Only the lines from the start of the data through the one containing "guard_rail('guard_rail', 'weathered guard" belong in your answer; return them exactly.

== GIVEN MATERIAL ==

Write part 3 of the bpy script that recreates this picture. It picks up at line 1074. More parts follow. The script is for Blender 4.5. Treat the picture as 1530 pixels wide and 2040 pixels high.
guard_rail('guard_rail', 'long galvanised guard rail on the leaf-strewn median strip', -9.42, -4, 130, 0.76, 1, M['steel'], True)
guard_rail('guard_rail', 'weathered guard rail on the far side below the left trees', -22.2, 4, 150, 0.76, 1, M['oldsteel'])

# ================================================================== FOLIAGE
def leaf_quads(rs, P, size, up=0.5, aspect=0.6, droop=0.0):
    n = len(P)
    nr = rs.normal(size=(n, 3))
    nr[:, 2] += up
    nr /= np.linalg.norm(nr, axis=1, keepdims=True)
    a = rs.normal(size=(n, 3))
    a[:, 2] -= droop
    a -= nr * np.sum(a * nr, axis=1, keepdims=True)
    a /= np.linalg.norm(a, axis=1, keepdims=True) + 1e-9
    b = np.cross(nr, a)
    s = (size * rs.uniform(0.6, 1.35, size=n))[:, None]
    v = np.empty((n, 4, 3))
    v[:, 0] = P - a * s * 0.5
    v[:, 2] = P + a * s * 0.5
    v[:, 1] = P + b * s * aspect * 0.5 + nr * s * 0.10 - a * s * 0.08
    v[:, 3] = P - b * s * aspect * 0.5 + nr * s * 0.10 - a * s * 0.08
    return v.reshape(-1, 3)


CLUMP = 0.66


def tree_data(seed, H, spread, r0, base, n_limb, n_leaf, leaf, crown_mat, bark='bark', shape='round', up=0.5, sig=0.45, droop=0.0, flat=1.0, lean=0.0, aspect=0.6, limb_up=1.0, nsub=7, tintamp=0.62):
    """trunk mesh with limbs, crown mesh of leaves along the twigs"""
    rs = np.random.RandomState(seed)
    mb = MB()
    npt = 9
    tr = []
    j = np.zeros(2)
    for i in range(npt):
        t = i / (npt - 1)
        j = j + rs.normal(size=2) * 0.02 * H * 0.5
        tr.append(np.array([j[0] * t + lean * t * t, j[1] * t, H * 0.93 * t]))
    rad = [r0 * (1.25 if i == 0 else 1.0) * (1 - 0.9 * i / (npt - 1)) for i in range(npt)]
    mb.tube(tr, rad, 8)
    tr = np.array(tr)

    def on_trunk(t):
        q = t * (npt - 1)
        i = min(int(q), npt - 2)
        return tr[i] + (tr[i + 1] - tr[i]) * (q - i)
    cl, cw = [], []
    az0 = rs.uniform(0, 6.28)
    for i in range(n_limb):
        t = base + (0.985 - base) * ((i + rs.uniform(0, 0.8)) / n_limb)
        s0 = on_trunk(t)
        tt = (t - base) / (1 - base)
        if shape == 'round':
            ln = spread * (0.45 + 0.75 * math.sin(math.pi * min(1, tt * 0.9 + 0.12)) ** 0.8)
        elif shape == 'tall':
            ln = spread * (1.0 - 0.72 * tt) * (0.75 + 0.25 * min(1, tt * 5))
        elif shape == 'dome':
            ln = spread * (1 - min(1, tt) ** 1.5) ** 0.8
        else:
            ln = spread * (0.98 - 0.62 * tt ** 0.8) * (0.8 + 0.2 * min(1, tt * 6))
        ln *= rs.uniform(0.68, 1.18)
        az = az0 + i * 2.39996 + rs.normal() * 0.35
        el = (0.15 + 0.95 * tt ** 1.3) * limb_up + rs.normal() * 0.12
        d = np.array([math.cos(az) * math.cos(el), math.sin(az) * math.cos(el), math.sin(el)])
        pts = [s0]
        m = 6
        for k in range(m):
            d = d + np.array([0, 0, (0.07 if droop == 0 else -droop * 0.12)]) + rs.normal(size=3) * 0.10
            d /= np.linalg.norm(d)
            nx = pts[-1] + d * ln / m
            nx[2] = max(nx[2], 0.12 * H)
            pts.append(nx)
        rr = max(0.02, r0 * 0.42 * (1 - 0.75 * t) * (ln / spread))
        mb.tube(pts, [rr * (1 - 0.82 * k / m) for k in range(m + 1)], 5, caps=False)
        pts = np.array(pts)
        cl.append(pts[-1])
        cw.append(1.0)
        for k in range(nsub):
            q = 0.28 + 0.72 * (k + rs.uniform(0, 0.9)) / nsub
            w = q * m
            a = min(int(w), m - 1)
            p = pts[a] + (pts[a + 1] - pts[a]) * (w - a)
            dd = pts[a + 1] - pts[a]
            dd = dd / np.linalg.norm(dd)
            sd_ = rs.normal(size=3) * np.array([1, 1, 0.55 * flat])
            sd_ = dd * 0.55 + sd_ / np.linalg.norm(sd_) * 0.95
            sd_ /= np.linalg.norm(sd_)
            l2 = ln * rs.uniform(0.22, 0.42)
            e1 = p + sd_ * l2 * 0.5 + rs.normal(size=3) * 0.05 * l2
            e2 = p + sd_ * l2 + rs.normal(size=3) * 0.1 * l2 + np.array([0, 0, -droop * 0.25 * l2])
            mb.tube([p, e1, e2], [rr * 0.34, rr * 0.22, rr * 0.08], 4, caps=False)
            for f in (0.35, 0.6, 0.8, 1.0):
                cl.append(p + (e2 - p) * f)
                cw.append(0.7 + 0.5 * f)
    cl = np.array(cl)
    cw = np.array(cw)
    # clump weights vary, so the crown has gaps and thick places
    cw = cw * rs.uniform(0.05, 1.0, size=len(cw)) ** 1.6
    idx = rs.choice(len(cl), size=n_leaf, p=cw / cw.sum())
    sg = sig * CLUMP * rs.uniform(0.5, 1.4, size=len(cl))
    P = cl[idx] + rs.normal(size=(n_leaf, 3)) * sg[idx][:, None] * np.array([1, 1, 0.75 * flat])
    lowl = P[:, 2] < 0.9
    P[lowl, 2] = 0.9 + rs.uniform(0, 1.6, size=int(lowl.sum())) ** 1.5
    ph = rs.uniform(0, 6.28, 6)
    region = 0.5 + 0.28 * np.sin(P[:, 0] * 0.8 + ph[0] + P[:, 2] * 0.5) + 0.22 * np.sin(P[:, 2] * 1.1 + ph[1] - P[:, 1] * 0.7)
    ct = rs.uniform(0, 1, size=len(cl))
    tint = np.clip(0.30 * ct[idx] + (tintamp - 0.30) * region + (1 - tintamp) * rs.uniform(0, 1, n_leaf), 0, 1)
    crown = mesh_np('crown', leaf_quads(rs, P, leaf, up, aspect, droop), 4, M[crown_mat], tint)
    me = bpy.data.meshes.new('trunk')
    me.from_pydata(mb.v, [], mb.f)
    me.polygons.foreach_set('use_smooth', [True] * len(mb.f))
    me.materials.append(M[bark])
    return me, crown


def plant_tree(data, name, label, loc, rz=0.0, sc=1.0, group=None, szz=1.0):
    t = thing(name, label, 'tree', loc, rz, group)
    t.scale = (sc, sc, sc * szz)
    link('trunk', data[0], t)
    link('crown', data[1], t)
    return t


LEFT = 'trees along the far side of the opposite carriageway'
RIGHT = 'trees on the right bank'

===

• [EXERCISE RESPONSE]
Write part 3 of the bpy script that recreates this picture. It picks up at line 1074. More parts follow. The script is for Blender 4.5. Treat the picture as 1530 pixels wide and 2040 pixels high.
guard_rail('guard_rail', 'long galvanised guard rail on the leaf-strewn median strip', -9.42, -4, 130, 0.76, 1, M['steel'], True)
guard_rail('guard_rail', 'weathered guard rail on the far side below the left trees', -22.2, 4, 150, 0.76, 1, M['oldsteel'])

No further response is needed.